- _Exercise details_: Below are the records; give again exactly the lines from the one containing "Generate a Blender" through the one containing "E1=Vector((CA,-SA,0)); E2=Vector((SA,CA,0))", leaving out pictures.

- _Information shown_:
----

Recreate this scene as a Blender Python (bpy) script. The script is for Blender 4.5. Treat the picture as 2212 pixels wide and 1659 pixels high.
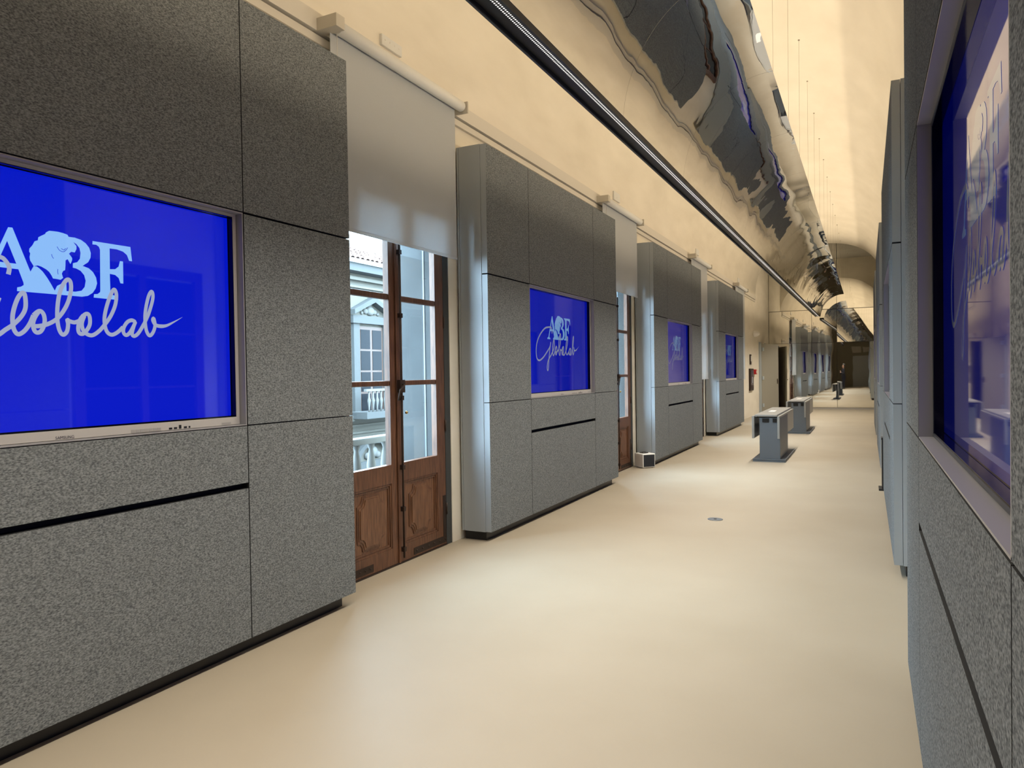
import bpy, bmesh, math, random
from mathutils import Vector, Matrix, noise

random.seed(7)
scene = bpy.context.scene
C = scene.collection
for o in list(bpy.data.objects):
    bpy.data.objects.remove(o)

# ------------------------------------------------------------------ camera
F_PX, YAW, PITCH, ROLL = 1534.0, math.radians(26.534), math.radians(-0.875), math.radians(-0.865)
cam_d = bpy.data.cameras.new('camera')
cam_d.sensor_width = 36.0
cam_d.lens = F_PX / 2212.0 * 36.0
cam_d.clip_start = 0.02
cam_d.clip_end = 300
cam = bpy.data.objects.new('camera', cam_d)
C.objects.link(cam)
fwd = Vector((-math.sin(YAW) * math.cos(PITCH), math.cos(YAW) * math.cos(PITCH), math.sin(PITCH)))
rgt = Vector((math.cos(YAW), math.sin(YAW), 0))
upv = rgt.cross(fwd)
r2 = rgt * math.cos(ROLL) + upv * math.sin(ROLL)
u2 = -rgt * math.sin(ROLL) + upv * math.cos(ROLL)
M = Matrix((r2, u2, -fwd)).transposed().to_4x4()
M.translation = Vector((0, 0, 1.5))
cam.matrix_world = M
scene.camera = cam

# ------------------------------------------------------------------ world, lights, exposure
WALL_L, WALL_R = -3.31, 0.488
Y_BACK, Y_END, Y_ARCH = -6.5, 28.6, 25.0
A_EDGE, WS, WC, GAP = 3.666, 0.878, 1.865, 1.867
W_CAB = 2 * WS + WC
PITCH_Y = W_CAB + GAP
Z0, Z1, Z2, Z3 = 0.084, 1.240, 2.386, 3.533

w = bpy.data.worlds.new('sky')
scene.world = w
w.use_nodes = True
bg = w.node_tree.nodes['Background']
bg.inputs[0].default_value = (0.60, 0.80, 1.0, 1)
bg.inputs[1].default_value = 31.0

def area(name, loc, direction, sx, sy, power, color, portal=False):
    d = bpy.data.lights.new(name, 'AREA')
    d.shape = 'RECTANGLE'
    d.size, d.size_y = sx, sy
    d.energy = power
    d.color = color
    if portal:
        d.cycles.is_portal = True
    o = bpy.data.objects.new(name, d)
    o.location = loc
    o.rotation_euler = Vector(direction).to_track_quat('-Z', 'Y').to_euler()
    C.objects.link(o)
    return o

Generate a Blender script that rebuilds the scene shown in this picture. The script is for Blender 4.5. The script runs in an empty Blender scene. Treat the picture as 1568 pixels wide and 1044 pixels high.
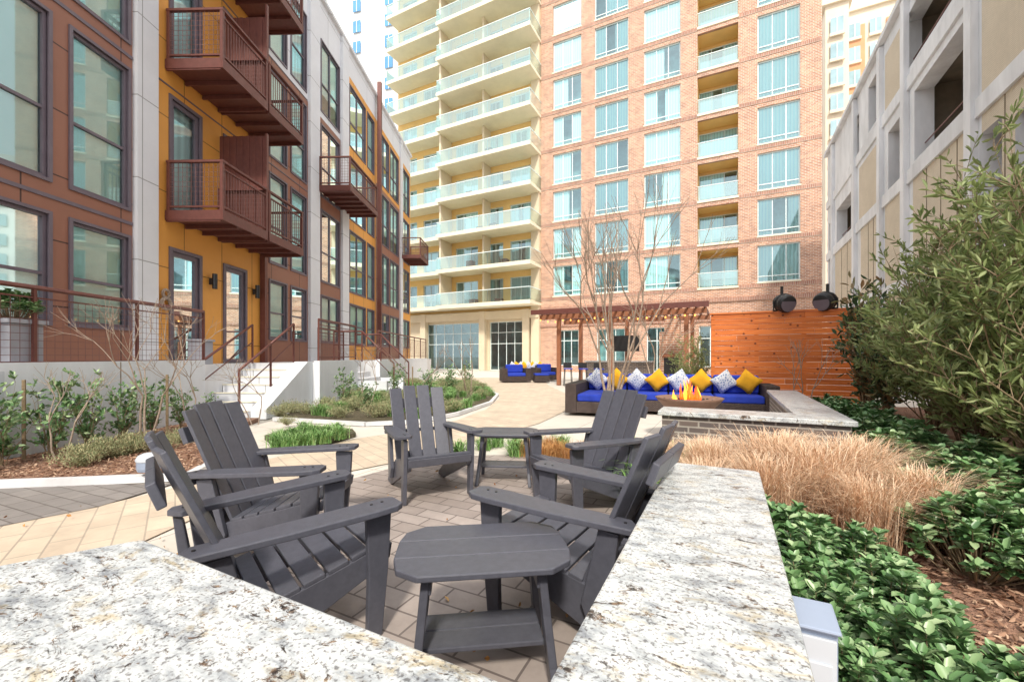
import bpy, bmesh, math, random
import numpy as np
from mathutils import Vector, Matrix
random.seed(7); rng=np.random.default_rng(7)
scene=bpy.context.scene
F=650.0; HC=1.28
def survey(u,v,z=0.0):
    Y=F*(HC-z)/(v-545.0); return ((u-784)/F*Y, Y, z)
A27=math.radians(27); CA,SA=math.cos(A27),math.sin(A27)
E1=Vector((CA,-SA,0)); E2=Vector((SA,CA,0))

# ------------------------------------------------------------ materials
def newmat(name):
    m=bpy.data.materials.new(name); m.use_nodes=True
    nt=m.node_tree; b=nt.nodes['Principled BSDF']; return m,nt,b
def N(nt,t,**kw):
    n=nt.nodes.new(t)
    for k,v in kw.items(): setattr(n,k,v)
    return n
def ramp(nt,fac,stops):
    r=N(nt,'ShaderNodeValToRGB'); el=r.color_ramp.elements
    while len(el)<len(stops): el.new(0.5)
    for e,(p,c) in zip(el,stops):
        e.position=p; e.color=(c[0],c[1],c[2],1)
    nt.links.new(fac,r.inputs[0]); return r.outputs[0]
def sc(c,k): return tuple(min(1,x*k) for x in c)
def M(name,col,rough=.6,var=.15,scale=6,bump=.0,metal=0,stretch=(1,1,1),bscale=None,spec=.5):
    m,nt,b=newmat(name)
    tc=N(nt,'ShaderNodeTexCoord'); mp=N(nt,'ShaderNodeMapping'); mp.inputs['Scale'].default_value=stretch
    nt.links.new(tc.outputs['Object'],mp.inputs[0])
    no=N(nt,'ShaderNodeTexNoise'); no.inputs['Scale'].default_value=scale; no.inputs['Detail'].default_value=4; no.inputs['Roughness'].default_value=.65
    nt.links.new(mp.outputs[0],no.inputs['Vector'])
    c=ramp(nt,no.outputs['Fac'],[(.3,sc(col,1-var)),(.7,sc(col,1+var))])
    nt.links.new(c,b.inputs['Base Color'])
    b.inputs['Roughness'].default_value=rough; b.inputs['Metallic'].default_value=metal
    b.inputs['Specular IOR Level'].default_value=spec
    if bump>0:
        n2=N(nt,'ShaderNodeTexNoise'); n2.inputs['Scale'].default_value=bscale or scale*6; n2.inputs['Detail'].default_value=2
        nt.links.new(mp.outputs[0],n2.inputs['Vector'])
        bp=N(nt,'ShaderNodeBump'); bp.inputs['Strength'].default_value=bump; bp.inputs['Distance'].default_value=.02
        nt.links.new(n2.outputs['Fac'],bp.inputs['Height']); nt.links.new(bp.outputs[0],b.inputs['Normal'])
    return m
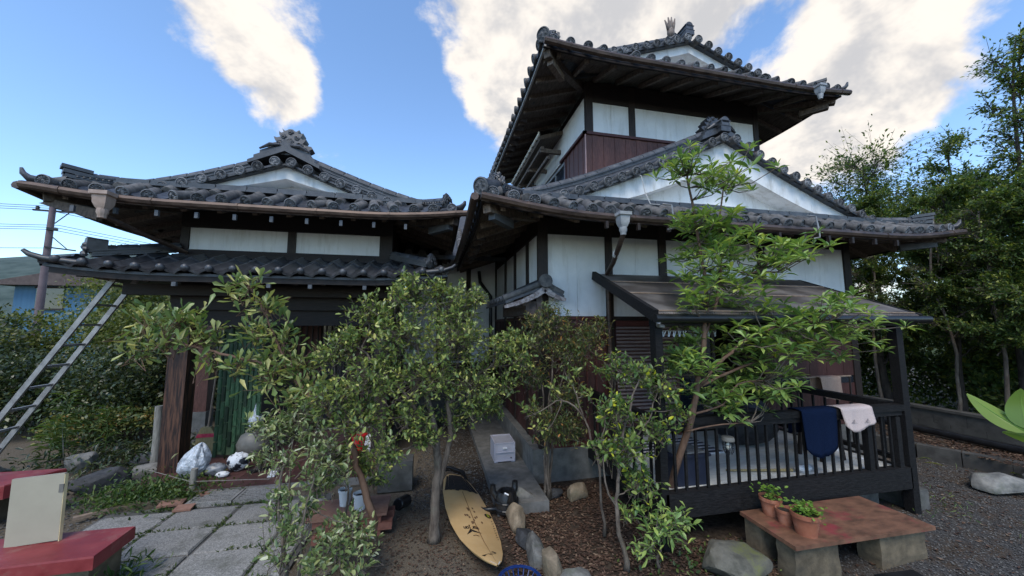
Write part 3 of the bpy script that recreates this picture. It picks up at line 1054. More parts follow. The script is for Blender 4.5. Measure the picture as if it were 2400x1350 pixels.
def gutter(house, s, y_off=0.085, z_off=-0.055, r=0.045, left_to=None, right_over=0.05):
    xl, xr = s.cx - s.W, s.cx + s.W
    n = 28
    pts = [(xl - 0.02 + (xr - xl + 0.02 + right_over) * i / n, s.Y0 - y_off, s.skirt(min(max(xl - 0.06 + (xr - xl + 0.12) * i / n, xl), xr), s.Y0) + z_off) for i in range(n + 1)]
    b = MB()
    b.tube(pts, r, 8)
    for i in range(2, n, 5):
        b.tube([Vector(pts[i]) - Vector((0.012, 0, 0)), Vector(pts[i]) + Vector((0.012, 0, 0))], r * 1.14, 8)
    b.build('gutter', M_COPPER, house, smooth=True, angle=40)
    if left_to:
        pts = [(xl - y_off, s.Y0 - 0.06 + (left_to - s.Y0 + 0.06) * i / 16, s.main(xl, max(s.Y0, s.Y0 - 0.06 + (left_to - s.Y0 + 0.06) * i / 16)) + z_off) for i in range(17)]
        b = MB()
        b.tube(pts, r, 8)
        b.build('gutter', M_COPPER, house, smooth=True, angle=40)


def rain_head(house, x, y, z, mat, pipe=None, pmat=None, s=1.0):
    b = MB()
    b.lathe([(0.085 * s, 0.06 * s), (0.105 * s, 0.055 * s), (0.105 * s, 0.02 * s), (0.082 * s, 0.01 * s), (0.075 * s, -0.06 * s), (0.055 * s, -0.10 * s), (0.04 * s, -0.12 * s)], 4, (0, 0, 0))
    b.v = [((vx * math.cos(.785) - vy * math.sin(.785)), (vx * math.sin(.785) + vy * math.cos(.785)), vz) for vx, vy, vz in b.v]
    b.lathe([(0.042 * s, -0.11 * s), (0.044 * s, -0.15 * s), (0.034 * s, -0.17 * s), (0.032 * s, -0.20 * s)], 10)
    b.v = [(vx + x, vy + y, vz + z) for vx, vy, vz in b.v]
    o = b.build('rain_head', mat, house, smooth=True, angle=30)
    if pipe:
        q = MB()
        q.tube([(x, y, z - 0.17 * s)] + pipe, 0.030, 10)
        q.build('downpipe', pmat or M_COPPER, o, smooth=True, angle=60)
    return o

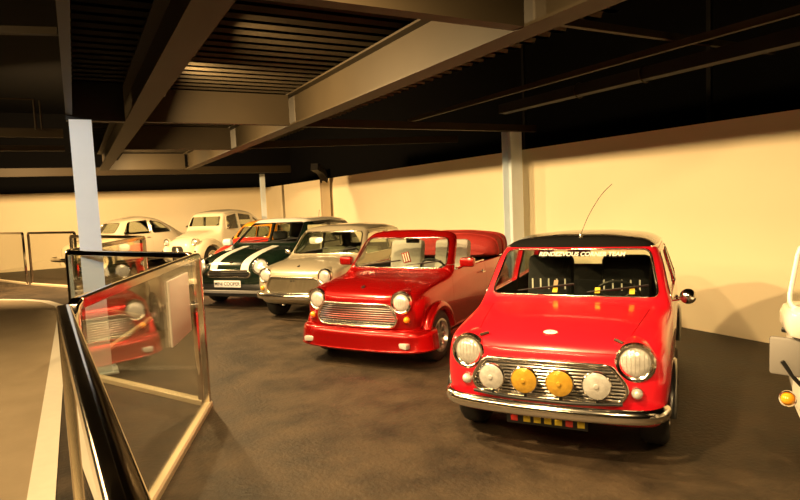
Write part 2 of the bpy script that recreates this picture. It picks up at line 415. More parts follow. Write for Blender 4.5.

----

- _The completed task_:
Generate a Blender script that rebuilds the scene shown in this picture. The script is for Blender 4.5. The script runs in an empty Blender scene. Treat the picture as 1568 pixels wide and 1044 pixels high.
import bpy, bmesh, math, random
import numpy as np
from mathutils import Vector, Matrix
random.seed(7); rng=np.random.default_rng(7)
scene=bpy.context.scene
F=650.0; HC=1.28
def survey(u,v,z=0.0):
    Y=F*(HC-z)/(v-545.0); return ((u-784)/F*Y, Y, z)
A27=math.radians(27); CA,SA=math.cos(A27),math.sin(A27)
E1=Vector((CA,-SA,0)); E2=Vector((SA,CA,0))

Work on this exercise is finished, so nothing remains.